**EXERCISE OBJECTIVE:** Find how many lines of the listing include the string "finishes", and report only that figure.
═════ RECORD LIST
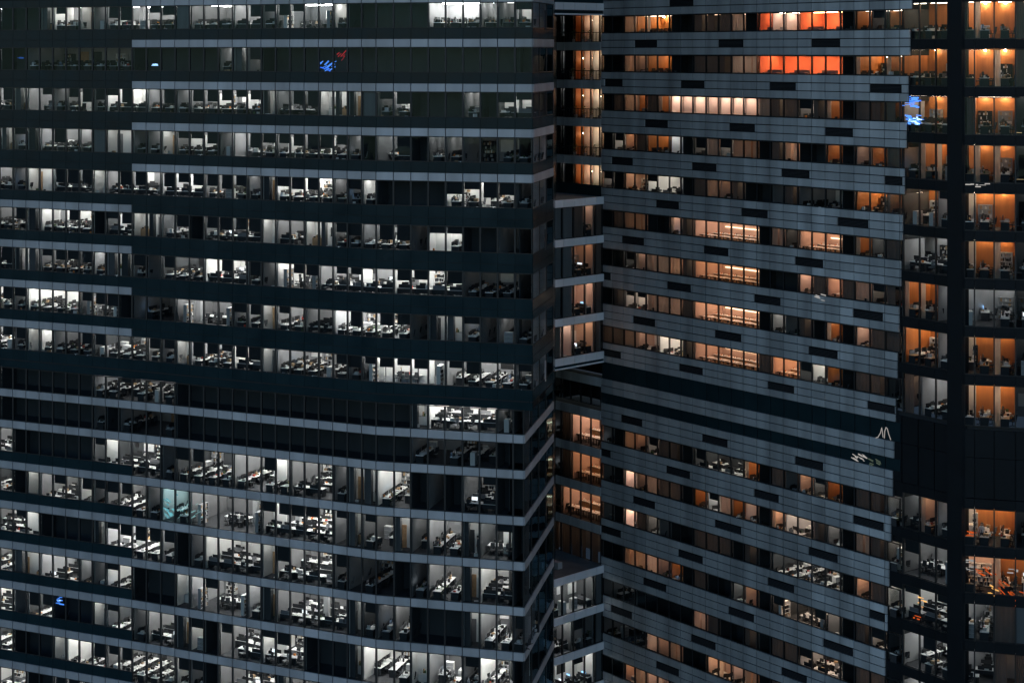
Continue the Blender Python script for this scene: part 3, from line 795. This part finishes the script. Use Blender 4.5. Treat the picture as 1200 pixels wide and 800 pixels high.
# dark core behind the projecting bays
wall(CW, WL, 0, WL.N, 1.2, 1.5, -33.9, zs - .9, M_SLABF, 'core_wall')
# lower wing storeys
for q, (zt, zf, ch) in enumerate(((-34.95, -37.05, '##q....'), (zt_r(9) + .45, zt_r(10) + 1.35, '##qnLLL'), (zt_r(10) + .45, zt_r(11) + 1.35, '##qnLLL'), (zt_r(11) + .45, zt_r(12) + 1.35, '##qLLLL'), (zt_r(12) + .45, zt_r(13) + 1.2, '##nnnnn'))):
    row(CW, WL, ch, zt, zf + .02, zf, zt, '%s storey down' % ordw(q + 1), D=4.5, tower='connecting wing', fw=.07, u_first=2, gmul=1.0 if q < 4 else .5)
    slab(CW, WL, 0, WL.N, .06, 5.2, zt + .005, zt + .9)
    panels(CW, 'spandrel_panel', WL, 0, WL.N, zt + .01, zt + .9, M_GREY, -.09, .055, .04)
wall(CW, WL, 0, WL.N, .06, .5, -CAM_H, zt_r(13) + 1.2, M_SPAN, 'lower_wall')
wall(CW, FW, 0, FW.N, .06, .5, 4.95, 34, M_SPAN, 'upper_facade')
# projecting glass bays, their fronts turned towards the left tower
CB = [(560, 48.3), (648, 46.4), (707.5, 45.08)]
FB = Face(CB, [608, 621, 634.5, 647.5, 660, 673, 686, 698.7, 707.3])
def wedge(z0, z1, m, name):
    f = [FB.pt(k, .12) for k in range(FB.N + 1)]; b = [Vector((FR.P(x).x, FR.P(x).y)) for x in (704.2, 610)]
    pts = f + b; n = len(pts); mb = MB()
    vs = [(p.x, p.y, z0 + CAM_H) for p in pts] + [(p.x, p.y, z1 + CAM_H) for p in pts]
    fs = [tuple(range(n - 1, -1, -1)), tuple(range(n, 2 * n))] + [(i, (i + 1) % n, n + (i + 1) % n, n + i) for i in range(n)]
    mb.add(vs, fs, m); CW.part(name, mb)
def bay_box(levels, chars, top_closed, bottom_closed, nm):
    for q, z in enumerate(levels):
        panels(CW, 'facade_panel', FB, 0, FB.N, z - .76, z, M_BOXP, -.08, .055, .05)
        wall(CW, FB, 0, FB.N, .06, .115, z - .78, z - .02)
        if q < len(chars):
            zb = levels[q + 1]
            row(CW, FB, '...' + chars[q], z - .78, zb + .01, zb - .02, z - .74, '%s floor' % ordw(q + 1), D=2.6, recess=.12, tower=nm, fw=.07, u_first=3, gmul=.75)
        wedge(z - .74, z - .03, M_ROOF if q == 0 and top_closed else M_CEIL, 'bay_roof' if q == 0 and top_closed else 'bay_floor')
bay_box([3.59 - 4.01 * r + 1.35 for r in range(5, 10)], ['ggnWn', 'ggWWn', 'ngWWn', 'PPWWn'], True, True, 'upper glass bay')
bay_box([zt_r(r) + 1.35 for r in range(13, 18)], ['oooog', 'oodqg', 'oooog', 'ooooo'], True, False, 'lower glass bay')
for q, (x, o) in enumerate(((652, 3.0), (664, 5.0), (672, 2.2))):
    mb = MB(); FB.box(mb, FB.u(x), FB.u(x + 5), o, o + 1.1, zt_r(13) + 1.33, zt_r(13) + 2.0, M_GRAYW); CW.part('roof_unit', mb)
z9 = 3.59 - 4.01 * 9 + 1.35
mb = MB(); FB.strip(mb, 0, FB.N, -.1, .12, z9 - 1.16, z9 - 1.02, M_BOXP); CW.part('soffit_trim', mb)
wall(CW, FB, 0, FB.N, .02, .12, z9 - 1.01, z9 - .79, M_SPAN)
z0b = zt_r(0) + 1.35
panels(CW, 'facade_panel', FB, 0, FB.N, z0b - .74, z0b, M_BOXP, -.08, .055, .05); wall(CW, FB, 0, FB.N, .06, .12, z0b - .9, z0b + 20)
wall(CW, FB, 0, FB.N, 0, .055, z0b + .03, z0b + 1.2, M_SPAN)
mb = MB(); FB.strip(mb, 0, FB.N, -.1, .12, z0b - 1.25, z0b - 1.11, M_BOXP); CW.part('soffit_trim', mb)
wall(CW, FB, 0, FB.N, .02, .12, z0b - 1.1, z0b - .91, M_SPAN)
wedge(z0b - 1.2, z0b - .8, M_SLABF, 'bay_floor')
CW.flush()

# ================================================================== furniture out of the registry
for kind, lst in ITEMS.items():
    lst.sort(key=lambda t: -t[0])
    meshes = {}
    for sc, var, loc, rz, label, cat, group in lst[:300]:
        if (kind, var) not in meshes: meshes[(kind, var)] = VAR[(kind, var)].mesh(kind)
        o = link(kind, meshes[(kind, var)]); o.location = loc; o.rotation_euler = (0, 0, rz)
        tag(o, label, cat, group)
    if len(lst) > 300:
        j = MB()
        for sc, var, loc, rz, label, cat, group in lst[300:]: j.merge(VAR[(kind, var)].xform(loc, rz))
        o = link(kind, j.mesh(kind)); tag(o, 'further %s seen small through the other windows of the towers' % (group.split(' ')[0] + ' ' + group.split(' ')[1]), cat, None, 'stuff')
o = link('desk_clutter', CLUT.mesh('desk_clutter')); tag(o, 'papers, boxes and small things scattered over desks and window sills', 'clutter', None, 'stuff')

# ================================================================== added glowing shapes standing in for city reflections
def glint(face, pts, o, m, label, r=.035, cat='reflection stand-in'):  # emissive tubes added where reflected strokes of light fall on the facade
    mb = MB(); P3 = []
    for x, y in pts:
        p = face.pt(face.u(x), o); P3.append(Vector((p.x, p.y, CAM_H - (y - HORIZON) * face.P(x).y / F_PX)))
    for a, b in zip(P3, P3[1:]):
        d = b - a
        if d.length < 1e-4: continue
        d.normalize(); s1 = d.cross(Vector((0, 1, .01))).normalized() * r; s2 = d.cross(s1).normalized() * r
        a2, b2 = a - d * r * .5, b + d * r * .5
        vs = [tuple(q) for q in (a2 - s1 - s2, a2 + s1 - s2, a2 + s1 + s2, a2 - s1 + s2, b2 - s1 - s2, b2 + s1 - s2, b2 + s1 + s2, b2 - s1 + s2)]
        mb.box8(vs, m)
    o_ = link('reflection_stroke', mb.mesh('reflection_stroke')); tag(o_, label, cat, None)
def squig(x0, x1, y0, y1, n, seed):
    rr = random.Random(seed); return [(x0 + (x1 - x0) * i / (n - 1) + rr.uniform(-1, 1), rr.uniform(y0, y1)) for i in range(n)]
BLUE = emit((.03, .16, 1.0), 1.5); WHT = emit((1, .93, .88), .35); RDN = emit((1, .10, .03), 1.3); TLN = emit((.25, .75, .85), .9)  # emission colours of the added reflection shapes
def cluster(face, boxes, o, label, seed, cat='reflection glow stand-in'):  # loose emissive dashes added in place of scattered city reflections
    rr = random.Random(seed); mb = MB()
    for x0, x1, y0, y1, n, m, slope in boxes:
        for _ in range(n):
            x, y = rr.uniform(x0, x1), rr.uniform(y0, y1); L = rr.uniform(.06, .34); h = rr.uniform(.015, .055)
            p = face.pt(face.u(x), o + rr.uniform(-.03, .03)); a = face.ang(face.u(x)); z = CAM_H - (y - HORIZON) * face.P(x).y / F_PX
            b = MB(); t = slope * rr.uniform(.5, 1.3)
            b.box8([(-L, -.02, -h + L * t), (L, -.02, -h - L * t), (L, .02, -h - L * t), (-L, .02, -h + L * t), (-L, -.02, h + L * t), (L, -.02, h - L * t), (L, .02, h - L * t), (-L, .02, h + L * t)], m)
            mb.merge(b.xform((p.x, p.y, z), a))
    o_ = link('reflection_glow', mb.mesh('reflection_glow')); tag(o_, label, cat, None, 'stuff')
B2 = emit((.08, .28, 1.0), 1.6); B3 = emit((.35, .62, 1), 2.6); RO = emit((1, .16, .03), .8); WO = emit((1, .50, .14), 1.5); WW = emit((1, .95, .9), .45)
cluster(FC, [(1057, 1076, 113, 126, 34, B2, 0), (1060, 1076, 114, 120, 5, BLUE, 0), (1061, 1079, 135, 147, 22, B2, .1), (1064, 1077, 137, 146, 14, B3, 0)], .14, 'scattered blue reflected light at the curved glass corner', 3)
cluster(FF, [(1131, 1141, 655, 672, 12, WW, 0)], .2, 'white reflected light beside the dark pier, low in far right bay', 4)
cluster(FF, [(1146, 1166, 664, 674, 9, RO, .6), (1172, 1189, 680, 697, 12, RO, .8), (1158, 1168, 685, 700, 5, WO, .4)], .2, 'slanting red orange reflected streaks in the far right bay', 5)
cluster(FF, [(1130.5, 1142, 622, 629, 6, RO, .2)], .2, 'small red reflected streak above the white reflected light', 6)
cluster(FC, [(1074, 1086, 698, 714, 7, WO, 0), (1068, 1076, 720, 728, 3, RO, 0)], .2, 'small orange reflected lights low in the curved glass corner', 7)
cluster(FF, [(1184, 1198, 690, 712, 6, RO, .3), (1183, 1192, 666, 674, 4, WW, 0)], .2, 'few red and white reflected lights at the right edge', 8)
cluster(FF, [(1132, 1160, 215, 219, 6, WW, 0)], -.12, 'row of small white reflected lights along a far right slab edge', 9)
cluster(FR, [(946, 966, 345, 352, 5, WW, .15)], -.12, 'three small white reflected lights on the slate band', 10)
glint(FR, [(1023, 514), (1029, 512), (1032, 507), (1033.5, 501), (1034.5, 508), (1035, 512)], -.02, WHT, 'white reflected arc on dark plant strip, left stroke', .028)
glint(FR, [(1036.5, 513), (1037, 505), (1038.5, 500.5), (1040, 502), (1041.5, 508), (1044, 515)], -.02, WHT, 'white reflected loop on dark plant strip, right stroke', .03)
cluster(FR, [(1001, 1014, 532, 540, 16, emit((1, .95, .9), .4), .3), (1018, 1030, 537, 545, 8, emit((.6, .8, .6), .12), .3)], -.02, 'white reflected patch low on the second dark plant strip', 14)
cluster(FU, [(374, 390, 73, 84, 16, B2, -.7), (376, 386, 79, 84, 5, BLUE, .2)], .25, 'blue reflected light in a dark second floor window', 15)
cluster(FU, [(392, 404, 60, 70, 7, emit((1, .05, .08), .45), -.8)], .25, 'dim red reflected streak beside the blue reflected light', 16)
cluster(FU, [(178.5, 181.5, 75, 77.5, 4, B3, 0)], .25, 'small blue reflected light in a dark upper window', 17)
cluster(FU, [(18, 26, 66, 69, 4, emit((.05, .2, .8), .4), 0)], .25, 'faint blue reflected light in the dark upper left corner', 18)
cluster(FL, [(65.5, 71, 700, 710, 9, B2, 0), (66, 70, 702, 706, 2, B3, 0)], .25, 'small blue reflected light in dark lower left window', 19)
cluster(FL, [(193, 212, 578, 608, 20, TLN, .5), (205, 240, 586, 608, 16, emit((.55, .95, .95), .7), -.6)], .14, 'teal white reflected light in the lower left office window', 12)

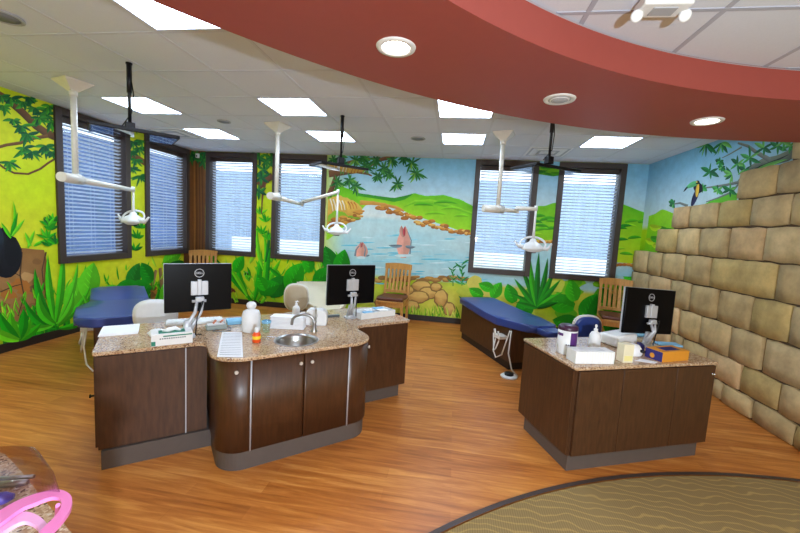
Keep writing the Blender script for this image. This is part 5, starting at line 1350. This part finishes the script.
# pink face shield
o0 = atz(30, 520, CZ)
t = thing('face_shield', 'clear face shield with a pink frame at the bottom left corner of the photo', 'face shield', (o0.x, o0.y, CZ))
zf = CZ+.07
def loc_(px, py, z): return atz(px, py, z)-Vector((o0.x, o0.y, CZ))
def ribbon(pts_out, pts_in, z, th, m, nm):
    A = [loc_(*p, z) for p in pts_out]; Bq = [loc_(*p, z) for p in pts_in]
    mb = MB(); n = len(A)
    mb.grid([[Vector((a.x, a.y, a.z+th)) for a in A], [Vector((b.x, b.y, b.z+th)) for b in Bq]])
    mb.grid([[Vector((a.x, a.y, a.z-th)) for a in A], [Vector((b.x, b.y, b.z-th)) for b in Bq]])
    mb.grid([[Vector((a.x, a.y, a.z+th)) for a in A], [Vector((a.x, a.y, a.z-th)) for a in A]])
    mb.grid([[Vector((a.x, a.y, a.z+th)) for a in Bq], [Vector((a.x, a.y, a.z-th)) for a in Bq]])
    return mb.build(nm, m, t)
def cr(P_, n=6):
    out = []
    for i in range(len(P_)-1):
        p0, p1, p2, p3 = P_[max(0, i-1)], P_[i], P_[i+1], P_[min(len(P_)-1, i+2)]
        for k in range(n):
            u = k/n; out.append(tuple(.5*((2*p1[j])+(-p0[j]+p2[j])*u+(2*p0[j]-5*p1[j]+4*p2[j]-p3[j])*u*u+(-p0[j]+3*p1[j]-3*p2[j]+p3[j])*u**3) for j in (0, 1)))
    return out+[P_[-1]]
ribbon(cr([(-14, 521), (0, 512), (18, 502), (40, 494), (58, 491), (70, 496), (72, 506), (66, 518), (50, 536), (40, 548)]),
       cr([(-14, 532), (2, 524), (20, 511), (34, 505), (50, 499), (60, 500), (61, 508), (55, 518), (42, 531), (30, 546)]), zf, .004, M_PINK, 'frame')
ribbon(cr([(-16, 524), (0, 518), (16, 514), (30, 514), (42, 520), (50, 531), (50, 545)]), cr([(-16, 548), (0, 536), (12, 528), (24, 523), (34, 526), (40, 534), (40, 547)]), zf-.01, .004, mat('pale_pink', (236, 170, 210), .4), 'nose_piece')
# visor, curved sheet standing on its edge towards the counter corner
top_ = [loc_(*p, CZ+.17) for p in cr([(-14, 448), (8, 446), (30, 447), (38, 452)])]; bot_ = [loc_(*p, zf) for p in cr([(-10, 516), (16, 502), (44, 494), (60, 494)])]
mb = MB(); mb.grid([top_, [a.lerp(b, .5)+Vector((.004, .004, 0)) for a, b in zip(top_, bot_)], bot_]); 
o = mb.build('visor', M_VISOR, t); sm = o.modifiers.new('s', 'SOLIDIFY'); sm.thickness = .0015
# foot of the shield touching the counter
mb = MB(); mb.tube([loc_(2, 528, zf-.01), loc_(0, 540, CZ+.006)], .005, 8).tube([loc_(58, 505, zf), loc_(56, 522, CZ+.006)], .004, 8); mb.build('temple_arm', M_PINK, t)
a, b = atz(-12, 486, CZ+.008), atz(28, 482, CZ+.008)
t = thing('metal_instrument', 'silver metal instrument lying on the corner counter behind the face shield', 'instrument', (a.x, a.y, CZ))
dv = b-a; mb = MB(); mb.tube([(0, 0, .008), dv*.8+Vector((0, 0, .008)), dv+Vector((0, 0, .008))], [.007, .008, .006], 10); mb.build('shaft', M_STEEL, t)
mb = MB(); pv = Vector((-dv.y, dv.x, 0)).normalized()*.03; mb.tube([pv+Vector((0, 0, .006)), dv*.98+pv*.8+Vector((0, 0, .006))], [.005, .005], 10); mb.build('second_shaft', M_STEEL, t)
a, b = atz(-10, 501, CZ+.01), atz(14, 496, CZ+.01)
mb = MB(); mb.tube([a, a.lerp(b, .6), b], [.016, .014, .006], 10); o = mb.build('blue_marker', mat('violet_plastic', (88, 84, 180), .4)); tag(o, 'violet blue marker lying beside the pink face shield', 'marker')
══════════
**RESULT OF THE TASK:** 2